RAMALLAH, West Bank, 7 December 2007 — In a first precedent with a member of Israeli Cabinet, Public Security Minister Avi Dichter canceled a trip to Britain after the Israeli Foreign Ministry recommendation that he would be arrested due to his involvement in the decision to assassinate the head of Hamas’ military wing Ezzeddine Al-Qassam Brigades in July 2002.
When he was head of Shin Bet (Israeli internal intelligence agency), Dichter gave the green light for the aerial attack that left 15 people dead in the bombing of Salah Shehadeh’s house in Gaza Strip, among them his wife and three children. Dichter was already charged in a civil suit in the United States in 2005 for his part in the decision to assassinate Shehadeh.
The daily Haaretz reported that Dichter was invited to take part in a conference by a British research institute on “the day after” Annapolis. He was supposed to give an address on the diplomatic process.
Dichter contacted the Foreign Ministry and sought an opinion on the matter, among other reasons because of previous cases in which complaints were filed in Britain and arrest warrants were issued on suspicion of war crimes by senior Israeli Army officers who served during the second intifada, started in September 2000.
The Foreign Ministry wrote to Dichter that it did not recommend he visit Britain because of a high probability that an extreme leftist organization there would file a complaint, which might lead to an arrest warrant.
The ministry also wrote that because Dichter was not an official guest of the British government, he did not have immunity from arrest.
Dichter’s bureau told the daily Haaretz that the minister does not intend to go to Britain on any type of official or unofficial visit until the matter of the arrest warrant is resolved. According to British law, a private individual can file a complaint against another person for offenses such as war crimes. According to the law, such a complaint might lead to the court issuing an arrest warrant, or a summons to criminal investigation or clarification of the complaint by the police, or even the opening of criminal proceedings.
However, it is the first time an Israeli minister to face this problem, which has mainly affected senior officers in the Israel forces. Transport Minister Shaul Mofaz, formerly chief of staff, encountered a similar problem when he traveled to Britain in 2002 before becoming defense minister.

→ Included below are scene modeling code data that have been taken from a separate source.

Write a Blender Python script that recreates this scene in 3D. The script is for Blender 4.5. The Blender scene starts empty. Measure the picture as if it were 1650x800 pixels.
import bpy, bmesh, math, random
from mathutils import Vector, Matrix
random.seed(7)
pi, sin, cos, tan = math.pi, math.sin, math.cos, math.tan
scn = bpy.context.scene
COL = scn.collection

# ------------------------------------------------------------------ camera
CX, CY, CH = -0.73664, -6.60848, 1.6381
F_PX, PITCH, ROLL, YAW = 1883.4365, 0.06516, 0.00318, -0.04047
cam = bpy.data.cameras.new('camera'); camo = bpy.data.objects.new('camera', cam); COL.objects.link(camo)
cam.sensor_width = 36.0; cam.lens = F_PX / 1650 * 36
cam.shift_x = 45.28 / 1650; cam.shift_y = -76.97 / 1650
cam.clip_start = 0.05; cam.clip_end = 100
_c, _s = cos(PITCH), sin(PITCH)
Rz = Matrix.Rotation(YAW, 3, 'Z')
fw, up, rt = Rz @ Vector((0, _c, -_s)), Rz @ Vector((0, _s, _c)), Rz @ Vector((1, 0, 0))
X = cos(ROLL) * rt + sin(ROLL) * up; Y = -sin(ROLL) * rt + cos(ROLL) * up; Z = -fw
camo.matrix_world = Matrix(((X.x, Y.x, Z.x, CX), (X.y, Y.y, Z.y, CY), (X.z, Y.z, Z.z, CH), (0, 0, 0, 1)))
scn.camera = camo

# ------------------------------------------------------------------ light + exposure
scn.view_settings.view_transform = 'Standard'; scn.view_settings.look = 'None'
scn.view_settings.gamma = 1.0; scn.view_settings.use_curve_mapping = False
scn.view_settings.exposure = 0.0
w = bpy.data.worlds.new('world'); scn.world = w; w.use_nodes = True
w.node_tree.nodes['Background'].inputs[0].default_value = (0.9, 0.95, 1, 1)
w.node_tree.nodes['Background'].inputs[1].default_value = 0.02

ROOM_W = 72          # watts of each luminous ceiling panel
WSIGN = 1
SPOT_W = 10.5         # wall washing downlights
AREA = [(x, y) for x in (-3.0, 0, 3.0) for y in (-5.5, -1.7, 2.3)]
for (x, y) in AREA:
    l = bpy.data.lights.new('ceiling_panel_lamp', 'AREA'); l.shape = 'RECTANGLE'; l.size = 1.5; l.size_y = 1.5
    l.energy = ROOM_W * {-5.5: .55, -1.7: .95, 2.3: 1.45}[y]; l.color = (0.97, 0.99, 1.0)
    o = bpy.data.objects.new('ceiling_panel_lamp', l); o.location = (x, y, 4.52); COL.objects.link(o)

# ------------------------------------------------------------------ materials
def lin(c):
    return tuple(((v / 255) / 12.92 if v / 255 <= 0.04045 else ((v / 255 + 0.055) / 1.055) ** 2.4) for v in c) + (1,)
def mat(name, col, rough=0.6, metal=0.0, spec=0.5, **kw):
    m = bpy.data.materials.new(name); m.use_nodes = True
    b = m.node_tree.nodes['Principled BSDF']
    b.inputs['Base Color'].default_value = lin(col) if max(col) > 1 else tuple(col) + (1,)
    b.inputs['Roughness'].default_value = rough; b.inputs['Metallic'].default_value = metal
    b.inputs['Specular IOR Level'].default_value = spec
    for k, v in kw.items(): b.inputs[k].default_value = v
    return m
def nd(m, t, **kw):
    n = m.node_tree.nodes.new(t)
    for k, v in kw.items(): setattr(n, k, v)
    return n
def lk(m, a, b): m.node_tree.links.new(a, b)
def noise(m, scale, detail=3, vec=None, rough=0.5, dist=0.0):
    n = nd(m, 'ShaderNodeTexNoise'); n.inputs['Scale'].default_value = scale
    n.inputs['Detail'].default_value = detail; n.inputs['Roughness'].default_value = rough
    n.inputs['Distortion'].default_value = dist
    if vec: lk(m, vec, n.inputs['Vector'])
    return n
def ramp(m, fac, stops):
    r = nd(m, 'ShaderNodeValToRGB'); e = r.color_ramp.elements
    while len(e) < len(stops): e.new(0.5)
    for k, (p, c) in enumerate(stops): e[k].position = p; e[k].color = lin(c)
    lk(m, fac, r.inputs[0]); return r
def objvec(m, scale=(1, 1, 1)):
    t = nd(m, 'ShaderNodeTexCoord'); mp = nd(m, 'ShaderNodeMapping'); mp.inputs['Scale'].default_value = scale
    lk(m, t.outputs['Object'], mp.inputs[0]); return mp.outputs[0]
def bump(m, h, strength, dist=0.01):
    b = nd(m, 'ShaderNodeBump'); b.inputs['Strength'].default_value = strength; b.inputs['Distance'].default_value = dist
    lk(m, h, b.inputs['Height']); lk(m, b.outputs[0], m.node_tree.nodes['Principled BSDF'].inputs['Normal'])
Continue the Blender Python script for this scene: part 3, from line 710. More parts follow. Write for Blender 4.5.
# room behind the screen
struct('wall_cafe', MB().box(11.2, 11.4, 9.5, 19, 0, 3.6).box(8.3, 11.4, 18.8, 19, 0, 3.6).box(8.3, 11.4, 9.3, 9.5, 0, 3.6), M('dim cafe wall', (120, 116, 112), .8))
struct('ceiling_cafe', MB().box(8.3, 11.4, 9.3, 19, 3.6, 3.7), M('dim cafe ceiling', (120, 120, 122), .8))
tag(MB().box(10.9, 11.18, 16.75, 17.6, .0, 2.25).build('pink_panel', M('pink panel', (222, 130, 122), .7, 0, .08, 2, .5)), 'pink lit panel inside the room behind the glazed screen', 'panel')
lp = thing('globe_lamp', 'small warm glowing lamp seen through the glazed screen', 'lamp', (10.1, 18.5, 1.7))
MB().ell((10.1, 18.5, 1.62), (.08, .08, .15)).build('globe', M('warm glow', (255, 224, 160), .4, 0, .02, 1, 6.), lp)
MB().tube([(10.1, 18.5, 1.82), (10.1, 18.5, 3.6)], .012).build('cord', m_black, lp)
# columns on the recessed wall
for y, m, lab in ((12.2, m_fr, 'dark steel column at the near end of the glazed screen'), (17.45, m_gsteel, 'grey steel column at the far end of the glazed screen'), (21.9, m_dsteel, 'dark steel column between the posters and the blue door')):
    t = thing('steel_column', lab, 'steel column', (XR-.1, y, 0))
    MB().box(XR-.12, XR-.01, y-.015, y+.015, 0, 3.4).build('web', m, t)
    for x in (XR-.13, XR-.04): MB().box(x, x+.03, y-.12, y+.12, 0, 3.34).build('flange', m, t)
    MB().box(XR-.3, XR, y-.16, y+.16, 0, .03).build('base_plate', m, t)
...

Meanwhile, Palestinian security sources on Wednesday said that 13 “wanted militants” surrendered voluntarily to the Palestinian Military Intelligence Service in West Bank city of Nablus in accordance with the amnesty deal reached between Israeli and the Palestinian Authority last July.
The sources added that the militants are members of Fatah’s Al-Aqsa Martyrs’ Brigades, Islamic Jihad’s Al-Quds Brigades, and Abu Ali Mustafa Brigades of the Popular Front for the Liberation of Palestine.
Israel agreed to stop chasing dozens of wanted Fatah gunmen in the West Bank if they proved that they were ready to stop all military activity against the Jewish state in the frame of an agreement aimed at bolstering Palestinian President Mahmoud Abbas.